■ **PROBLEM REQUIREMENTS**
In the listing below, find the line that contains "block(wf, frame_r +" and the line that contains "tag(box('trim_1', rc - Q". Quote both and every line between them, exactly, and nothing more.

■ **MATERIAL PROVIDED**
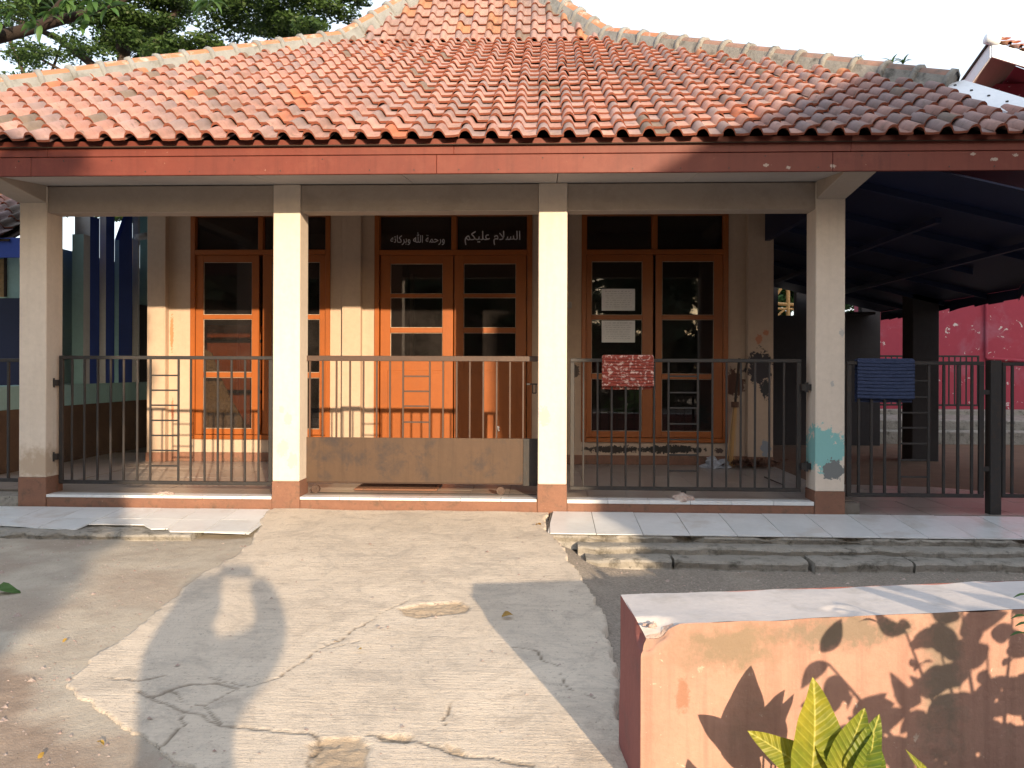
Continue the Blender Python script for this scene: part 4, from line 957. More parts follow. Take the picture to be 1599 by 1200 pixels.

* * *

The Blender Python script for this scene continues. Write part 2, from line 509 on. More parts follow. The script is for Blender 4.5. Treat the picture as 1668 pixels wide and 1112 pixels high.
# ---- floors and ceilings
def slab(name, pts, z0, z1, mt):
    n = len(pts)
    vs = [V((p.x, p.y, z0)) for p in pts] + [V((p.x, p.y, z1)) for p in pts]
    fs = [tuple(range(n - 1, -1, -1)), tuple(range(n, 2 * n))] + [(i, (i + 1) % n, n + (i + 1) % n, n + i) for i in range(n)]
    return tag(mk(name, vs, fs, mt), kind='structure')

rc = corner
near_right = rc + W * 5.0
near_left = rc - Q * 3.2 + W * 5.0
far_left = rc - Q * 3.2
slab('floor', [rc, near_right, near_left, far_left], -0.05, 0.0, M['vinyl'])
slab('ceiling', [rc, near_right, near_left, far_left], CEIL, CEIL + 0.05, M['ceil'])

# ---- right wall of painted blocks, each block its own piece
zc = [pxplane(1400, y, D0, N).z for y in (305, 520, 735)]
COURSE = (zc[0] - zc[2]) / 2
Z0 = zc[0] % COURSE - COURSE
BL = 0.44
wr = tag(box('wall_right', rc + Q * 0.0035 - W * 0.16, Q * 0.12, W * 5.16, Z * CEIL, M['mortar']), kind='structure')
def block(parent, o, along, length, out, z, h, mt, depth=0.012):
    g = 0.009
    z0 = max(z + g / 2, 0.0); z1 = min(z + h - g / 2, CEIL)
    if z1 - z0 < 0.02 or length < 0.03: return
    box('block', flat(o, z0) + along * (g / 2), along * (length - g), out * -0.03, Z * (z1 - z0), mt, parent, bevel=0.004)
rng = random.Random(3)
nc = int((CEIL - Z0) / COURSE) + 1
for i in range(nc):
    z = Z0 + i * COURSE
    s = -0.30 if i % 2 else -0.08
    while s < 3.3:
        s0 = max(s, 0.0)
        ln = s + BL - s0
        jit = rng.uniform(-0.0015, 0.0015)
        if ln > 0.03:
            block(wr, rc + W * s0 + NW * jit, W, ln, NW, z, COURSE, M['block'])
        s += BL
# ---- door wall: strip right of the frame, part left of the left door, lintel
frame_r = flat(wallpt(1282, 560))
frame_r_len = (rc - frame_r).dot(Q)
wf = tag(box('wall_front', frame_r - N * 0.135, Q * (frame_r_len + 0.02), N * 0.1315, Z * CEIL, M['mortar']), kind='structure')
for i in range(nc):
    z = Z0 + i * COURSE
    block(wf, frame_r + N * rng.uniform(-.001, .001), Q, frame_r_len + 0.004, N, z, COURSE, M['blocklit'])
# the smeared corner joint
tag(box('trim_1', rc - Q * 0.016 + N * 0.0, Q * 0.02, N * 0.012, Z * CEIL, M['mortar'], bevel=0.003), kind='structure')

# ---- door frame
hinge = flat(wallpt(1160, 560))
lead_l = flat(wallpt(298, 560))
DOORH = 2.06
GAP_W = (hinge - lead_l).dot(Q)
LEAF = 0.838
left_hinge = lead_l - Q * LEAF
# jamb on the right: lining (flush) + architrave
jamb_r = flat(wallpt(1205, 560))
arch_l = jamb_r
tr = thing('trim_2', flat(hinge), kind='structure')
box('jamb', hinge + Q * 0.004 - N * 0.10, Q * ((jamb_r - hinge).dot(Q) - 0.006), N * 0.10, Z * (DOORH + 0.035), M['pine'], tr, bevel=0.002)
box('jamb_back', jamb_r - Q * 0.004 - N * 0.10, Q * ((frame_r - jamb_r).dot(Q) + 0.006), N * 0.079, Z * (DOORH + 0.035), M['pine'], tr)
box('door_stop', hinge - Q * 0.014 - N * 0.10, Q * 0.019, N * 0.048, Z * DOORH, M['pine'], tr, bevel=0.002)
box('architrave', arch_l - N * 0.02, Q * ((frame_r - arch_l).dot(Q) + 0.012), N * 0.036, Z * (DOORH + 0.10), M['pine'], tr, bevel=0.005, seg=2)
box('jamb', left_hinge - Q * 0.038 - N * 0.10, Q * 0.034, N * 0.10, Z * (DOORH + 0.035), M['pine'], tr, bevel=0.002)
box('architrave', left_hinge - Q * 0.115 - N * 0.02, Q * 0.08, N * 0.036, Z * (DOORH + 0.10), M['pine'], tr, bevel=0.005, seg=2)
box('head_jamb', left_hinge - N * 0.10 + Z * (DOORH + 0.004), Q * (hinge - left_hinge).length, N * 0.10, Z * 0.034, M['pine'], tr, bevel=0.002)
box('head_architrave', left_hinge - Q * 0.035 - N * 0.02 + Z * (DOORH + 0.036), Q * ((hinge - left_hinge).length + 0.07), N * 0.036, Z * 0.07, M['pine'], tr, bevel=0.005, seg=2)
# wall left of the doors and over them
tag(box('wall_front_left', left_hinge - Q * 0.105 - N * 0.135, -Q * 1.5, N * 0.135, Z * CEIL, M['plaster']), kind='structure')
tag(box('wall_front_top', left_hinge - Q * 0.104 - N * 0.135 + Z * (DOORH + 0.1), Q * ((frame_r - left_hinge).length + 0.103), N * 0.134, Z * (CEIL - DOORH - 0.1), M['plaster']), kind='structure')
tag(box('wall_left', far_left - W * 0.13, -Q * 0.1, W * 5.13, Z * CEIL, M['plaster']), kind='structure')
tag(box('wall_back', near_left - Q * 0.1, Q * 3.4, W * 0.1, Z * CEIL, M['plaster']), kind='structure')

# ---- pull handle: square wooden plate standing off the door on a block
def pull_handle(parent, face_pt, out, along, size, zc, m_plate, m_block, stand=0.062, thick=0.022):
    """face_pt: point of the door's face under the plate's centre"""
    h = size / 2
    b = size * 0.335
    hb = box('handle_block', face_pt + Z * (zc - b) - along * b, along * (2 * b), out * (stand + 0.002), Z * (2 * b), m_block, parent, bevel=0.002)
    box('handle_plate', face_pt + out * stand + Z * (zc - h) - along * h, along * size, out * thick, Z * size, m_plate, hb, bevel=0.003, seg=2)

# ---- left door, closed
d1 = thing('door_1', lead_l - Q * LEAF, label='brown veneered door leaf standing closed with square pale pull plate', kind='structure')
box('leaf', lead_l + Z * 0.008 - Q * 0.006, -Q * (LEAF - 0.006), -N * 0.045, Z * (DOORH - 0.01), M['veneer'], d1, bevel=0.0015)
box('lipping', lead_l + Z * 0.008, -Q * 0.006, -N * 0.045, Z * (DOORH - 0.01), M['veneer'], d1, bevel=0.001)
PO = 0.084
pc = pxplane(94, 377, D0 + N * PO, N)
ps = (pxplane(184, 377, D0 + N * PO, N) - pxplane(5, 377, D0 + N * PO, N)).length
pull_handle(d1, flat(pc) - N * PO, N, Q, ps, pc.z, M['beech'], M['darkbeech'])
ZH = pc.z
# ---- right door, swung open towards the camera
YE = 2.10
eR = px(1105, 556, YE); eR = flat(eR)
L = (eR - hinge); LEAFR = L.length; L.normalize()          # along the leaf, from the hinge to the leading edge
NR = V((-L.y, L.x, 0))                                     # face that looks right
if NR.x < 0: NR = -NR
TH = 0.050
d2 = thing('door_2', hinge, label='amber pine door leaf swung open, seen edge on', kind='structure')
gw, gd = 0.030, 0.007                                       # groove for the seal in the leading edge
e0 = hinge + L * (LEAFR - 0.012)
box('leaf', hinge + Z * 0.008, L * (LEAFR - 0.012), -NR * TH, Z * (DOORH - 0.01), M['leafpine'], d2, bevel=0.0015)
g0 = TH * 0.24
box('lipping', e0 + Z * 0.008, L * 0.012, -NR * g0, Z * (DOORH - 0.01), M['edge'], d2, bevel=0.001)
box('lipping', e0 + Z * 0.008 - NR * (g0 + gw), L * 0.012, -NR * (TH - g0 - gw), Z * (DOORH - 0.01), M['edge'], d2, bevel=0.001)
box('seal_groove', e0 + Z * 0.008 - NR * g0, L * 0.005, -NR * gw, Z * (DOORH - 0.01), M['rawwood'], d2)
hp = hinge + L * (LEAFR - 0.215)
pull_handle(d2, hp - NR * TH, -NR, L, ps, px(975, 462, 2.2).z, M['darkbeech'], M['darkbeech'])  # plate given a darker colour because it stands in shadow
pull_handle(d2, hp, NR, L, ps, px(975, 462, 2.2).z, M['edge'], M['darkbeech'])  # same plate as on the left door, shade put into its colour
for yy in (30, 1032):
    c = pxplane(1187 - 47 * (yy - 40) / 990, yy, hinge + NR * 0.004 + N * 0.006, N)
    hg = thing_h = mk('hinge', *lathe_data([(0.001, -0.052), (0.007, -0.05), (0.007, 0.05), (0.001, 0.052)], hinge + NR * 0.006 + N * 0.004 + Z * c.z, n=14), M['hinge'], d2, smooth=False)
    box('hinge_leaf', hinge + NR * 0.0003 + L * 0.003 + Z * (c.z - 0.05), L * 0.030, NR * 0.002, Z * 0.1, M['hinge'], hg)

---

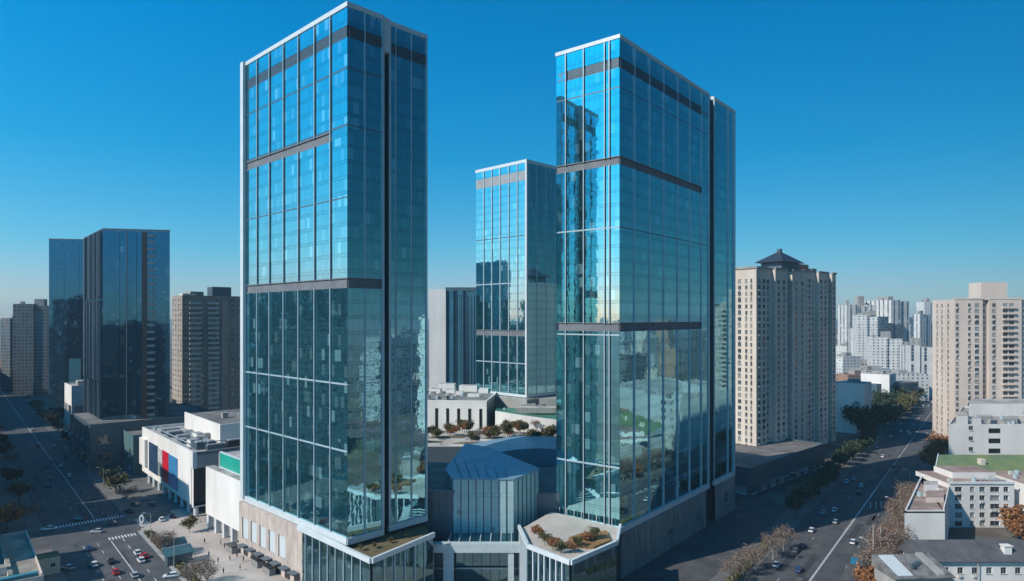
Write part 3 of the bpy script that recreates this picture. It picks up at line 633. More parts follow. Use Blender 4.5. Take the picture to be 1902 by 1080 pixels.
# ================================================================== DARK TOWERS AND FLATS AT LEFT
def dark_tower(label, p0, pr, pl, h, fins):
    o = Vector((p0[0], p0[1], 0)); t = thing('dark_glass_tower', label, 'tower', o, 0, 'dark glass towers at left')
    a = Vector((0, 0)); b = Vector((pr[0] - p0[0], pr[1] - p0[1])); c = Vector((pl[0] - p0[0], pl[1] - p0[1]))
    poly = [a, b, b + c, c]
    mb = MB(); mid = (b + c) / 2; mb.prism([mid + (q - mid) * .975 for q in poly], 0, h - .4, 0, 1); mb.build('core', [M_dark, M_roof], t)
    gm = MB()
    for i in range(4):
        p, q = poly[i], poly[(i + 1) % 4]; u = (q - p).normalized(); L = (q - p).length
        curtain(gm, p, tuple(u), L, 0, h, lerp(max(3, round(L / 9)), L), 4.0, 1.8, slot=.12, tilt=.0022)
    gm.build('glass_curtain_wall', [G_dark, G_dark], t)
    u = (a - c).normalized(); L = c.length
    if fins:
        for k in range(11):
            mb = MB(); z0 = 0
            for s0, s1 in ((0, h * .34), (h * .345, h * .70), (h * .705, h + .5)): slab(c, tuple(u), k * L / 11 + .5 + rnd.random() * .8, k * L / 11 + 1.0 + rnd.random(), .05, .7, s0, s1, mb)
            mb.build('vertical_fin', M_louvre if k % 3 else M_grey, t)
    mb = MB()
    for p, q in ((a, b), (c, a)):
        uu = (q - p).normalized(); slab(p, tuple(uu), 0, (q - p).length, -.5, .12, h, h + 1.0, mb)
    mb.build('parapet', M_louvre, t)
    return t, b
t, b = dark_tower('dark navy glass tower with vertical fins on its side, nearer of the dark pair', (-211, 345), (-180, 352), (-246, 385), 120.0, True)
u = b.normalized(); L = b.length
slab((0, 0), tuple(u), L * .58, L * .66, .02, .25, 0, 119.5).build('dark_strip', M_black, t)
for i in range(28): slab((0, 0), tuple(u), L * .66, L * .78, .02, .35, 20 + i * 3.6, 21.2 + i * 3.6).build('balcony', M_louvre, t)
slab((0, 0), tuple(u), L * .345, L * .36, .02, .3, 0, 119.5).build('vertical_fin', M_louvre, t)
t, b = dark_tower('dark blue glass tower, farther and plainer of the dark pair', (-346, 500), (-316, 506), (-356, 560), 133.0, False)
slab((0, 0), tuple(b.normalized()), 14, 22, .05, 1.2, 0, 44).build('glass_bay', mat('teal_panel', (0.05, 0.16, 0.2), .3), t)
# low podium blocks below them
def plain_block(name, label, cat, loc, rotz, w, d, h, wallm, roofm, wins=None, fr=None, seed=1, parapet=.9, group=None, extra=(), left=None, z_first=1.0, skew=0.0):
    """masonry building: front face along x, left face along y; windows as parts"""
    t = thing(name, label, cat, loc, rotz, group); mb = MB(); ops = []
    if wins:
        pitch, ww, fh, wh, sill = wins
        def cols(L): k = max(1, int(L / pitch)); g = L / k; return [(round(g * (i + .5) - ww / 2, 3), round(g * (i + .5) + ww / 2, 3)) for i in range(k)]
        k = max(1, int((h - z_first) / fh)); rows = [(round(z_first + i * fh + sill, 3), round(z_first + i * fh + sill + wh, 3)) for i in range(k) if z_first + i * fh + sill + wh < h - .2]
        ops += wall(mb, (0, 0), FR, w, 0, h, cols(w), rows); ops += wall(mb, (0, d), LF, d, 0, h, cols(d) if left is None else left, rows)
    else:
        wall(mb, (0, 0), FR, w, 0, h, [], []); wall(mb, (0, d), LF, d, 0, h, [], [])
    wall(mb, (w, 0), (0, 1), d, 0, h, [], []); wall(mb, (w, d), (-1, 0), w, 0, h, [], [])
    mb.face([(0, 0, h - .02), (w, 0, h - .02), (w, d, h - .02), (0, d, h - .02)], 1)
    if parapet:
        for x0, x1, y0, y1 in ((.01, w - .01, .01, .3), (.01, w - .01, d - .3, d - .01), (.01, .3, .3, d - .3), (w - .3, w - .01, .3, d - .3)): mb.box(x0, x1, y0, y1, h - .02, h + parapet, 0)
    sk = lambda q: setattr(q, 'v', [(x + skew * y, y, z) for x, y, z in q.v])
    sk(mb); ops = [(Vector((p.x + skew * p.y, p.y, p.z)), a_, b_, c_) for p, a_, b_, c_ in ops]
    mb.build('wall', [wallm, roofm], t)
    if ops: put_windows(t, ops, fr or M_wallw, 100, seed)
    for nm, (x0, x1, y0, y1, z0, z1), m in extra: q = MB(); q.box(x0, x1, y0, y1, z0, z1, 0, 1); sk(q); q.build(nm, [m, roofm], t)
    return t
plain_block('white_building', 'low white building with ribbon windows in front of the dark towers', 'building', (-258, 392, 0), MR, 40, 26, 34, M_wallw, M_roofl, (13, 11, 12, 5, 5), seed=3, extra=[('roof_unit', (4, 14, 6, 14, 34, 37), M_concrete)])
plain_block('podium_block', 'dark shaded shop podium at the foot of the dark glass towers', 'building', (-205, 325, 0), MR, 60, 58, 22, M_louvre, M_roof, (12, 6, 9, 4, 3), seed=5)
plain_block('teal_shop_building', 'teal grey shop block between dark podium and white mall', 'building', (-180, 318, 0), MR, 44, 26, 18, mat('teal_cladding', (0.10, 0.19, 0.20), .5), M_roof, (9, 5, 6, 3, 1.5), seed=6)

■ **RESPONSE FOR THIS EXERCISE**
    block(wf, frame_r + N * rng.uniform(-.001, .001), Q, frame_r_len + 0.004, N, z, COURSE, M['blocklit'])
# the smeared corner joint
tag(box('trim_1', rc - Q * 0.016 + N * 0.0, Q * 0.02, N * 0.012, Z * CEIL, M['mortar'], bevel=0.003), kind='structure')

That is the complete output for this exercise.